Problem =>
Copy out the lines that have "from" in them.

== == ==

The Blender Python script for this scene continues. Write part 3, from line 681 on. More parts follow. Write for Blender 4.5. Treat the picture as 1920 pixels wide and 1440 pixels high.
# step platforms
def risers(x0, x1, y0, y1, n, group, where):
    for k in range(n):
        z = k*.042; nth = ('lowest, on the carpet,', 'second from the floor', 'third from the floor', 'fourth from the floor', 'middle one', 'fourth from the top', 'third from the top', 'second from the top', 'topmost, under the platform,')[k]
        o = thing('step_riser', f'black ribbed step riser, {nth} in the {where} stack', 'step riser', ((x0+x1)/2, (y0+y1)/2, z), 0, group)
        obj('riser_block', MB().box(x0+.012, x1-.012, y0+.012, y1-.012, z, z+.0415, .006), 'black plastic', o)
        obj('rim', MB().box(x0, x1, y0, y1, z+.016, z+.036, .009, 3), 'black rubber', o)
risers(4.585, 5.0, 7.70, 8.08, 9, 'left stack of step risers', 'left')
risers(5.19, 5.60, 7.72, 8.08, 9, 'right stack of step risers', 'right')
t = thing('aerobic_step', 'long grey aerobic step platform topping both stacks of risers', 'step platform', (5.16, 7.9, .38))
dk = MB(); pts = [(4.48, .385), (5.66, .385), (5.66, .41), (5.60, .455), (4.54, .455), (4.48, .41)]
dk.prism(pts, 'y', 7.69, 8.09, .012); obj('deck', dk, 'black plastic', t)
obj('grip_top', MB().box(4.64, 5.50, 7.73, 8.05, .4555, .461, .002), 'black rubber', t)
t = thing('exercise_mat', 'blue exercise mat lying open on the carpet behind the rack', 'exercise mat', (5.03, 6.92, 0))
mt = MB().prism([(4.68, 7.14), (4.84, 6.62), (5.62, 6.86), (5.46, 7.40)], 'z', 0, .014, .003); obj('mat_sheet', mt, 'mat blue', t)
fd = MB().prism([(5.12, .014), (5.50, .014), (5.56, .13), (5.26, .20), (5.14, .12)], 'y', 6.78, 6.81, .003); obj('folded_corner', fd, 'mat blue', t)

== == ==

Written answer =>
The Blender Python script for this scene continues. Write part 3, from line 681 on. More parts follow. Write for Blender 4.5. Treat the picture as 1920 pixels wide and 1440 pixels high.
        z = k*.042; nth = ('lowest, on the carpet,', 'second from the floor', 'third from the floor', 'fourth from the floor', 'middle one', 'fourth from the top', 'third from the top', 'second from the top', 'topmost, under the platform,')[k]